TASK DETAILS
Leave out the pictures; transcribe all else exactly.

__________________________________________________

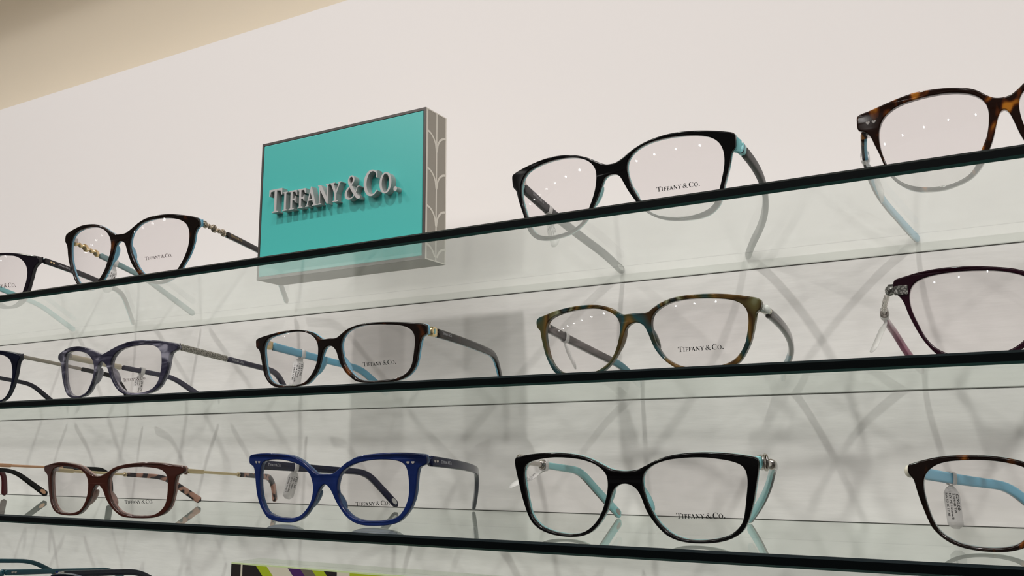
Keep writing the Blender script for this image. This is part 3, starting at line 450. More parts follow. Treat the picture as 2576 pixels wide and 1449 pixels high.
    for k_, sgn in (('TR', 1), ('TL', -1)):
        u0, a, b, v0, m_, L1, dl, L, w0 = g['T'][k_]
        while True:
            n = 70; ds = L / n; w_ = w0; v_ = v0; pts = []; prev = m_
            for i in range(n + 1):
                sd = i * ds; t = min(1, max(0, (sd - L1) / 28)); ang = m_ - dl * t * t * (3 - 2 * t)
                if i: w_ += math.cos((ang + prev) / 2) * ds; v_ += math.sin((ang + prev) / 2) * ds
                prev = ang; d = w_ - w0
                pts.append(Vector((sgn * (u0 + a * d + b * d * d), w_, v_)))
            zl = min((mw @ (p * .001)).z * 1000 - zs - (1.5 if i > n - 3 else 3.2) for i, p in enumerate(pts))
            if zl >= 0 or m_ > .2: break
            m_ += max(.003, -zl / L)
        curves[sgn] = (pts, L, ds)
        def at(sd, pts=pts, ds=ds):
            i = min(int(sd / ds), len(pts) - 2); t = sd / ds - i
            i = max(i, 0); return pts[i].lerp(pts[i + 1], t), (pts[i + 1] - pts[i]).normalized()
        def loft(name, s0, s1, h, t, mo, mi_, parent, rnd=0.35, caps=(0.8, 0.8)):
            """h, t: full height and thickness, number or (start, end)"""
            hh = h if isinstance(h, tuple) else (h, h); tt = t if isinstance(t, tuple) else (t, t)
            N = max(6, int((s1 - s0) / 1.6)); V, F, MI = [], [], []; R = 16
            for i in range(N + 1):
                fr = i / N
                e = 1.0; dS, dE = fr * (s1 - s0), (1 - fr) * (s1 - s0)
                if caps[0] > .1 and dS < caps[0]: e = min(e, math.sqrt(max(0.12, 1 - (1 - dS / caps[0]) ** 2)))
                if caps[1] > .1 and dE < caps[1]: e = min(e, math.sqrt(max(0.03, 1 - (1 - dE / caps[1]) ** 2)))
                P, T = at(s0 + dS); U = Vector((0, 0, 1)) - T * T.z; U.normalize(); Sd = T.cross(U).normalized() * (1 if T.cross(U).x * sgn > 0 else -1)
                H = (hh[0] + (hh[1] - hh[0]) * fr) * e / 2; W = (tt[0] + (tt[1] - tt[0]) * fr) * (0.35 + 0.65 * e) / 2
                for k in range(R):
                    an = 2 * math.pi * k / R; ca, sa = math.cos(an), math.sin(an)
                    pa = math.copysign(abs(ca) ** rnd, ca); pb = math.copysign(abs(sa) ** (rnd + .25), sa)
                    q = P + Sd * (W * pa) + U * (H * pb); V.append(tuple(q))
            for i in range(N):
                for k in range(R):
                    F.append((i * R + k, i * R + (k + 1) % R, (i + 1) * R + (k + 1) % R, (i + 1) * R + k))
                    MI.append(0 if (k < R // 4 or k >= 3 * R // 4) else 1)
            F += [tuple(range(R)), tuple(N * R + k for k in range(R))]; MI += [0, 0]
            return mesh_obj(name, V, F, [M[mo], M[mi_]], parent, MI, sharp=math.radians(60))
        def bead(name, sd, r, mat, parent, hscale=1.0, ts=1.0, out=0.0):
            P, T = at(sd); V, F = [], []; U = Vector((0, 0, 1)); Sd = Vector((1, 0, 0)) * sgn; P = P + Sd * out
            for i in range(9):
                a_ = math.pi * i / 8
                for j in range(14):
                    b_ = 2 * math.pi * j / 14
                    V.append(tuple(P + T * (r * math.cos(a_)) + U * (r * hscale * math.sin(a_) * math.cos(b_)) + Sd * (r * ts * math.sin(a_) * math.sin(b_))))
            for i in range(8):
                for j in range(14): F.append((i * 14 + j, i * 14 + (j + 1) % 14, (i + 1) * 14 + (j + 1) % 14, (i + 1) * 14 + j))
            return mesh_obj(name, V, F, M[mat], parent)
        def flat(name, vf, s0, ln, height, vofs, mat, parent, face=1, width=3.4):
            """lay a flat drawing (x 0..1, y 0..1 scaled to ln x height) on the outer (+1) or inner (-1) face"""
            V = []
            for x, y, z in vf[0]:
                sd = s0 + (x * ln if (face * sgn) > 0 else (1 - x) * ln)
                P, T = at(sd); U = (Vector((0, 0, 1)) - T * T.z).normalized()
                V.append(tuple(P + U * (vofs + y * height) + Vector((sgn * face * (width / 2 + 0.10 + z), 0, 0))))
            return mesh_obj(name, V, vf[1], M[mat], parent, smooth=False)
        style['temple'](dict(root=root, sgn=sgn, L=L, loft=loft, bead=bead, flat=flat, at=at, hw=hw))
    if 'extra' in style: style['extra'](root, g, K, hw, th_f)
    # end pieces reach back to the temples, with the hinge between them
    for sgn in (1, -1):
        T0 = curves[sgn][0][0]; ep = [p for p in half if p[0] > hw - 2.2]; zt = max(p[1] for p in ep); zb = min(p[1] for p in ep)
        w0 = K * (hw - 3) ** 2 + th_f - 0.3; eh = style.get('end_h', 0.8); zc = (zt + zb) / 2; hh = (zt - zb) * eh / 2
        ends = [(hw - 4.6, w0, zc, hh), (hw - 2.9, w0 + 0.1, zc, hh), (abs(T0.x), T0.y + 0.6, T0.z, style.get('end_t', 2.6))]
        V, F = [], []
        for (x, y, z, h_) in ends:
            for dx, dz in ((-1.5, -1), (1.5, -1), (1.5, 1), (-1.5, 1)): V.append(((x + dx) * sgn, y, z + dz * h_))
        for i in range(2):
            for k in range(4): F.append((i * 4 + k, i * 4 + (k + 1) % 4, (i + 1) * 4 + (k + 1) % 4, (i + 1) * 4 + k))
        F += [(0, 1, 2, 3), (8, 9, 10, 11)]
        e = mesh_obj('end_piece', V, F, M[style.get('end', style['back'])], root, smooth=False)
        mb = e.modifiers.new('round', 'BEVEL'); mb.width = 0.0006; mb.segments = 3
        hv, hf = join_vf([box_vf((abs(T0.x) - 3.6) * 1.0, abs(T0.x) - 1.4, T0.y - 3.0, T0.y + 4.2, T0.z - 1.7, T0.z + 1.7)])
        mesh_obj('hinge', [(x * sgn, y, z) for x, y, z in hv], hf, M['silver'], root, smooth=False)
    return root, curves, mw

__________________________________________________

EXERCISE ANSWER
Keep writing the Blender script for this image. This is part 3, starting at line 450. More parts follow. Treat the picture as 2576 pixels wide and 1449 pixels high.
    for k_, sgn in (('TR', 1), ('TL', -1)):
        u0, a, b, v0, m_, L1, dl, L, w0 = g['T'][k_]
        while True:
            n = 70; ds = L / n; w_ = w0; v_ = v0; pts = []; prev = m_
            for i in range(n + 1):
                sd = i * ds; t = min(1, max(0, (sd - L1) / 28)); ang = m_ - dl * t * t * (3 - 2 * t)
                if i: w_ += math.cos((ang + prev) / 2) * ds; v_ += math.sin((ang + prev) / 2) * ds
                prev = ang; d = w_ - w0
                pts.append(Vector((sgn * (u0 + a * d + b * d * d), w_, v_)))
            zl = min((mw @ (p * .001)).z * 1000 - zs - (1.5 if i > n - 3 else 3.2) for i, p in enumerate(pts))
            if zl >= 0 or m_ > .2: break
            m_ += max(.003, -zl / L)
        curves[sgn] = (pts, L, ds)
        def at(sd, pts=pts, ds=ds):
            i = min(int(sd / ds), len(pts) - 2); t = sd / ds - i
            i = max(i, 0); return pts[i].lerp(pts[i + 1], t), (pts[i + 1] - pts[i]).normalized()
        def loft(name, s0, s1, h, t, mo, mi_, parent, rnd=0.35, caps=(0.8, 0.8)):
            """h, t: full height and thickness, number or (start, end)"""
            hh = h if isinstance(h, tuple) else (h, h); tt = t if isinstance(t, tuple) else (t, t)
            N = max(6, int((s1 - s0) / 1.6)); V, F, MI = [], [], []; R = 16
            for i in range(N + 1):
                fr = i / N
                e = 1.0; dS, dE = fr * (s1 - s0), (1 - fr) * (s1 - s0)
                if caps[0] > .1 and dS < caps[0]: e = min(e, math.sqrt(max(0.12, 1 - (1 - dS / caps[0]) ** 2)))
                if caps[1] > .1 and dE < caps[1]: e = min(e, math.sqrt(max(0.03, 1 - (1 - dE / caps[1]) ** 2)))
                P, T = at(s0 + dS); U = Vector((0, 0, 1)) - T * T.z; U.normalize(); Sd = T.cross(U).normalized() * (1 if T.cross(U).x * sgn > 0 else -1)
                H = (hh[0] + (hh[1] - hh[0]) * fr) * e / 2; W = (tt[0] + (tt[1] - tt[0]) * fr) * (0.35 + 0.65 * e) / 2
                for k in range(R):
                    an = 2 * math.pi * k / R; ca, sa = math.cos(an), math.sin(an)
                    pa = math.copysign(abs(ca) ** rnd, ca); pb = math.copysign(abs(sa) ** (rnd + .25), sa)
                    q = P + Sd * (W * pa) + U * (H * pb); V.append(tuple(q))
            for i in range(N):
                for k in range(R):
                    F.append((i * R + k, i * R + (k + 1) % R, (i + 1) * R + (k + 1) % R, (i + 1) * R + k))
                    MI.append(0 if (k < R // 4 or k >= 3 * R // 4) else 1)
            F += [tuple(range(R)), tuple(N * R + k for k in range(R))]; MI += [0, 0]
            return mesh_obj(name, V, F, [M[mo], M[mi_]], parent, MI, sharp=math.radians(60))
        def bead(name, sd, r, mat, parent, hscale=1.0, ts=1.0, out=0.0):
            P, T = at(sd); V, F = [], []; U = Vector((0, 0, 1)); Sd = Vector((1, 0, 0)) * sgn; P = P + Sd * out
            for i in range(9):
                a_ = math.pi * i / 8
                for j in range(14):
                    b_ = 2 * math.pi * j / 14
                    V.append(tuple(P + T * (r * math.cos(a_)) + U * (r * hscale * math.sin(a_) * math.cos(b_)) + Sd * (r * ts * math.sin(a_) * math.sin(b_))))
            for i in range(8):
                for j in range(14): F.append((i * 14 + j, i * 14 + (j + 1) % 14, (i + 1) * 14 + (j + 1) % 14, (i + 1) * 14 + j))
            return mesh_obj(name, V, F, M[mat], parent)
        def flat(name, vf, s0, ln, height, vofs, mat, parent, face=1, width=3.4):
            """lay a flat drawing (x 0..1, y 0..1 scaled to ln x height) on the outer (+1) or inner (-1) face"""
            V = []
            for x, y, z in vf[0]:
                sd = s0 + (x * ln if (face * sgn) > 0 else (1 - x) * ln)
                P, T = at(sd); U = (Vector((0, 0, 1)) - T * T.z).normalized()
                V.append(tuple(P + U * (vofs + y * height) + Vector((sgn * face * (width / 2 + 0.10 + z), 0, 0))))
            return mesh_obj(name, V, vf[1], M[mat], parent, smooth=False)
        style['temple'](dict(root=root, sgn=sgn, L=L, loft=loft, bead=bead, flat=flat, at=at, hw=hw))
    if 'extra' in style: style['extra'](root, g, K, hw, th_f)
    # end pieces reach back to the temples, with the hinge between them
    for sgn in (1, -1):
        T0 = curves[sgn][0][0]; ep = [p for p in half if p[0] > hw - 2.2]; zt = max(p[1] for p in ep); zb = min(p[1] for p in ep)
        w0 = K * (hw - 3) ** 2 + th_f - 0.3; eh = style.get('end_h', 0.8); zc = (zt + zb) / 2; hh = (zt - zb) * eh / 2
        ends = [(hw - 4.6, w0, zc, hh), (hw - 2.9, w0 + 0.1, zc, hh), (abs(T0.x), T0.y + 0.6, T0.z, style.get('end_t', 2.6))]
        V, F = [], []
        for (x, y, z, h_) in ends:
            for dx, dz in ((-1.5, -1), (1.5, -1), (1.5, 1), (-1.5, 1)): V.append(((x + dx) * sgn, y, z + dz * h_))
        for i in range(2):
            for k in range(4): F.append((i * 4 + k, i * 4 + (k + 1) % 4, (i + 1) * 4 + (k + 1) % 4, (i + 1) * 4 + k))
        F += [(0, 1, 2, 3), (8, 9, 10, 11)]
        e = mesh_obj('end_piece', V, F, M[style.get('end', style['back'])], root, smooth=False)
        mb = e.modifiers.new('round', 'BEVEL'); mb.width = 0.0006; mb.segments = 3
        hv, hf = join_vf([box_vf((abs(T0.x) - 3.6) * 1.0, abs(T0.x) - 1.4, T0.y - 3.0, T0.y + 4.2, T0.z - 1.7, T0.z + 1.7)])
        mesh_obj('hinge', [(x * sgn, y, z) for x, y, z in hv], hf, M['silver'], root, smooth=False)
    return root, curves, mw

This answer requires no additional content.